My second point is that criminal law is generally a 1Ls first exposure to the interpretation of statutes. Indeed, I believe that learning the art of statutory interpretation should be a principle goal of a criminal law course. Accordingly, I feel that breadth of subject matter is less important in criminal law--the emphasis should be on learning the skills of statutory interpretation rather than a survey of a thousand and one areas of criminal law.
2) Every year, in lieu of the chapter on insanity, I spend two days on the Bonnie, Jeffries &Low book on John Hinckley and the Insanity Defense (Foundation Press, I think). I break the students into mock juries of about a dozen and have them deliberate. Every year, some juries convict in no time, some have one or two holdouts who cave, and some deadlock. Students consistently describe that experience as the high point of the course, enabling them to see how hard it is to apply doctrines to messy facts.
3) In the same vein, this past year I had students use Paul Robinson's case files (try Criminal Law Case Studies, 2d edition in conjunction with your regular book). It gives the statutes that were in effect for each of 20 famous cases. I randomly draw three students to prosecute and three to defend. One does the direct / cross examination of the defendant; one makes a closing argument under the statutes then in effect; and one makes a closing argument under the MPC. I jumped in and offered critiques and supplemented the arguments with additional comments from the audience. While some students were nervous about public speaking, most liked it and learned a ton about advocacy, developing facts through witnesses, construing statutes, and applying rules to messy and debatable facts.

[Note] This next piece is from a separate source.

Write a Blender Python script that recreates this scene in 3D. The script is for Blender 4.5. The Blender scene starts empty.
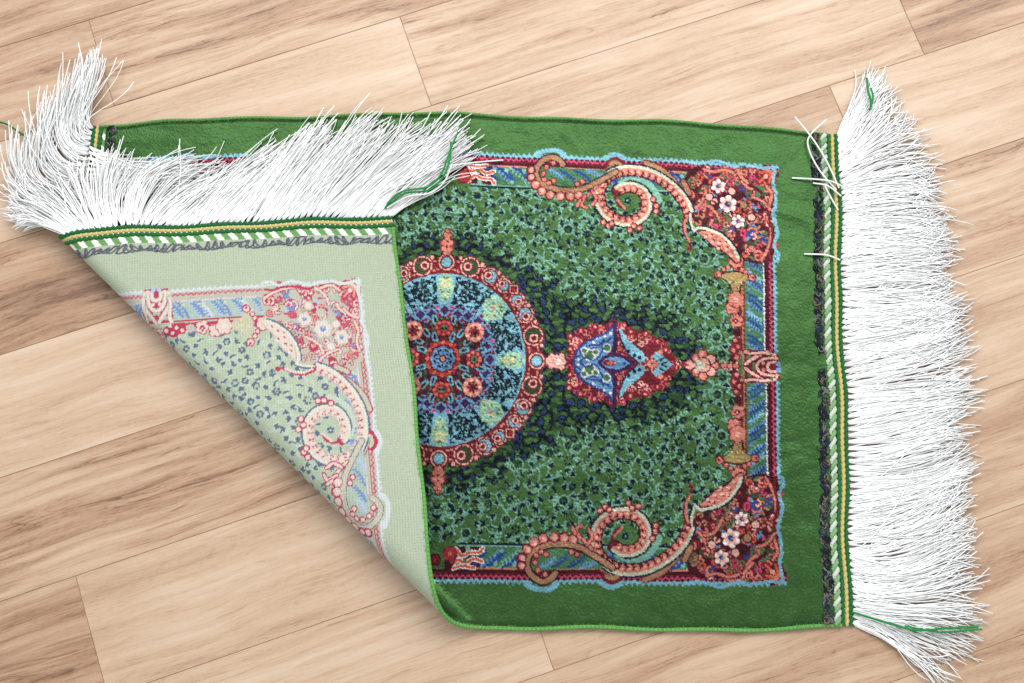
import math, random
import numpy as np

# ------------------------------------------------------------------ camera model (units: 1 unit = S metres on the floor)
S = 0.00055
FPX = 1422.0
TILT = math.radians(14)
DIST = FPX * S
CAM = np.array([0.0, -DIST * math.sin(TILT), DIST * math.cos(TILT)])
FWD = -CAM / DIST
RIGHT = np.array([1.0, 0, 0])
UP = np.cross(RIGHT, FWD)


def floor_pt(x, y, z=0.0):
    """where the sight line through a measured photo position meets the level z (all in units)"""
    d = FWD + ((x - 512) / FPX) * RIGHT - ((y - 341.5) / FPX) * UP
    t = (z * S - CAM[2]) / d[2]
    return (CAM + d * t) / S


RC = floor_pt(443, 360)                       # middle of the rug's medallion
RA = floor_pt(760, 368) - RC
RA /= np.linalg.norm(RA)                      # along the rug
RB = np.array([RA[1], -RA[0], 0.0])           # across the rug


def bulge(a):
    return 1 + .04 * (1 - (np.asarray(a) / 398.0) ** 2)          # the weave is a little wider half-way along


def to_ab(x, y):
    q = floor_pt(x, y) - RC
    a = float(q @ RA)
    return a, float(q @ RB) / float(bulge(a))


def Q(*pts):
    return [to_ab(x, y) for x, y in pts]


# ------------------------------------------------------------------ palette: dyed silk on the pile side, and the paler look of the weave side
PAL = {  # name: (front sRGB, back sRGB)
    'field': ((64, 96, 54), (186, 198, 172)),
    'margin': ((60, 96, 50), (184, 196, 170)),
    'teal': ((108, 152, 134), (198, 210, 190)),
    'navy': ((18, 26, 42), (98, 112, 136)),
    'deep': ((32, 52, 84), (130, 146, 164)),
    'maroon': ((98, 28, 38), (186, 62, 90)),
    'wine': ((62, 16, 28), (196, 190, 174)),
    'salmon': ((184, 112, 98), (230, 208, 196)),
    'pink': ((206, 154, 142), (234, 216, 208)),
    'tan': ((146, 110, 82), (200, 196, 174)),
    'gold': ((142, 124, 78), (204, 200, 168)),
    'sky': ((108, 156, 172), (214, 220, 222)),
    'blue': ((34, 62, 120), (120, 148, 200)),
    'pale_blue': ((92, 130, 168), (180, 198, 222)),
    'white': ((214, 204, 202), (222, 212, 206)),
    'cream': ((176, 178, 158), (226, 222, 204)),
    'purple': ((52, 28, 64), (128, 112, 148)),
    'mint': ((140, 174, 142), (204, 214, 184)),
    'leaf': ((66, 106, 72), (178, 194, 176)),
    'red': ((150, 48, 52), (204, 110, 120)),
    'orange': ((182, 84, 60), (220, 158, 140)),
    'straw': ((190, 180, 134), (226, 218, 176)),
    'shade_green': ((40, 64, 40), (186, 202, 172)),
    'rose': ((176, 62, 92), (202, 96, 118)),
    'black': ((12, 14, 20), (116, 126, 142)),
}
PNAMES = list(PAL)
PI_ = {n: i for i, n in enumerate(PNAMES)}


ALB = 0.60          # the colours below are listed as they look in the bright room; this brings them down to reflectances


def lin(c, k=ALB):
    c = np.asarray(c, float) / 255.0
    return k * np.where(c <= 0.04045, c / 12.92, ((c + 0.055) / 1.055) ** 2.4)


FRONT = np.array([lin(PAL[n][0]) for n in PNAMES])
BACK = np.array([lin(PAL[n][1]) for n in PNAMES])

# ------------------------------------------------------------------ the design: one quadrant knotted on a fine grid, mirrored over the rug
RES = 3
CW, CH = 408 * RES, 272 * RES
CV = np.full((CH, CW), PI_['margin'], np.uint8)
RND = random.Random(7)
_disc = {}


def disc_mask(r):
    k = max(1, int(round(r * 10)))
    if k not in _disc:
        rr = k / 10
        n = int(math.ceil(rr))
        g = np.arange(-n, n + 1)
        _disc[k] = (n, (g[:, None] ** 2 + g[None] ** 2) <= rr * rr + .3)
    return _disc[k]


def disc(a, b, r, col):
    n, m = disc_mask(r * RES)
    x, y = int(round(a * RES)), int(round(b * RES))
    x0, y0, x1, y1 = x - n, y - n, x + n + 1, y + n + 1
    if x1 <= 0 or y1 <= 0 or x0 >= CW or y0 >= CH:
        return
    cx0, cy0, cx1, cy1 = max(x0, 0), max(y0, 0), min(x1, CW), min(y1, CH)
    sub = CV[cy0:cy1, cx0:cx1]
    sub[m[cy0 - y0:cy1 - y0, cx0 - x0:cx1 - x0]] = PI_[col]


def smooth(pts, closed=False, step=0.34):
    p = np.asarray(pts, float)
    if len(p) < 2:
        return p
    if closed:
        q = np.vstack([p[-1], p, p[0], p[1]])
    else:
        q = np.vstack([2 * p[0] - p[1], p, 2 * p[-1] - p[-2]])
    out = []
    for i in range(1, len(q) - 2):
        n = max(2, int(np.linalg.norm(q[i + 1] - q[i]) / step))
        t = np.linspace(0, 1, n, endpoint=False)[:, None]
        out.append(.5 * ((2 * q[i]) + (-q[i - 1] + q[i + 1]) * t + (2 * q[i - 1] - 5 * q[i] + 4 * q[i + 1] - q[i + 2]) * t ** 2
                         + (-q[i - 1] + 3 * q[i] - 3 * q[i + 1] + q[i + 2]) * t ** 3))
    out.append(q[-2][None])
    return np.vstack(out)


def stroke(pts, w, col, closed=False, w1=None):
    p = smooth(pts, closed)
    n = len(p)
    for i, (a, b) in enumerate(p):
        ww = w if w1 is None else w + (w1 - w) * i / max(1, n - 1)
        disc(a, b, ww / 2, col)
    return p


def poly(pts, col, sm=False):
    p = np.asarray(smooth(pts, True, 1.0) if sm else pts, float) * RES
    x0, y0 = np.floor(p.min(0)).astype(int)
    x1, y1 = np.ceil(p.max(0)).astype(int) + 1
    x0, y0, x1, y1 = max(x0, 0), max(y0, 0), min(x1, CW), min(y1, CH)
    if x1 <= x0 or y1 <= y0:
        return None
    X, Y = np.meshgrid(np.arange(x0, x1), np.arange(y0, y1))
    ins = np.zeros(X.shape, bool)
    for (ax_, ay_), (bx_, by_) in zip(p, np.roll(p, -1, 0)):
        if ay_ == by_:
            continue
        c = ((ay_ > Y) != (by_ > Y)) & (X < (bx_ - ax_) * (Y - ay_) / (by_ - ay_) + ax_)
        ins ^= c
    CV[y0:y1, x0:x1][ins] = PI_[col]
    return (x0, y0, x1, y1, ins)


def rect(a0, b0, a1, b1, col):
    CV[max(0, int(round(b0 * RES))):int(round(b1 * RES)), max(0, int(round(a0 * RES))):int(round(a1 * RES))] = PI_[col]


def flower(a, b, r, n, petal, heart, edge=None, rot=0.0, pr=0.42):
    if edge:
        for k in range(n):
            t = rot + 2 * math.pi * k / n
            disc(a + math.cos(t) * r * .62, b + math.sin(t) * r * .62, r * pr + .9, edge)
    for k in range(n):
        t = rot + 2 * math.pi * k / n
        disc(a + math.cos(t) * r * .62, b + math.sin(t) * r * .62, r * pr, petal)
    disc(a, b, r * .3, heart)


def curl(a, b, r, t0, turn, w, col, edge=None, hand=1):
    """a little hooked tendril"""
    pts = []
    for k in range(9):
        u = k / 8
        rr = r * (1 - .62 * u)
        t = t0 + hand * turn * u
        pts.append((a + math.cos(t) * rr, b + math.sin(t) * rr))
    if edge:
        stroke(pts, w + 1.6, edge)
    stroke(pts, w, col)


def region(pts, sm=False):
    """a mask of a polygon (nothing painted)"""
    keep = CV.copy()
    CV[:] = 0
    poly(pts, 'black', sm)
    m = CV == PI_['black']
    CV[:] = keep
    return m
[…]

Medieval hogwash should not be taught to unquestioning 22 year olds, trying to pass a test, and still looking for their first serious job. It's irresponsible.
Statutory interpretation is key - and it is important to spend at least some time on how your state laws are interpreted. After all, most UCLA graduates will probably practice in CA.
Our professor is really an ethics professor, and mainly taught theory. The only thing I remember from that class is the 5 reasons for a criminal law system (deterrence, punishment etc), which it seems like we spent the whole first month on. The other big chunk of time we spent was differentiating intent from commission of a crime - another distincition with philosophical underpinnings.
My other gripe was that the we used an unpublished work-in-progress book. We never got to rape, allegedly because the author took too long to write it, or print it, or I don't know what. Further, the book (and professor) did not care about misstatements (as in: we never enforce sodomy laws) which were clearly not true (and don't get me started on the typos - I would have failed my writing class had I turned in work that shabby). It seems to me that criminal law could be the most engaging and interesting course, since it's the most commonly thought of when a lay person thinks about the law. An early poster noted that taking current criminal issues into the class is a good idea, and I completely agree.
I am thankful I'll have barbri, which will teach me what crim law is really about, because I'm a 3L an have absolutely no idea. P.s. I go to a top-tier school.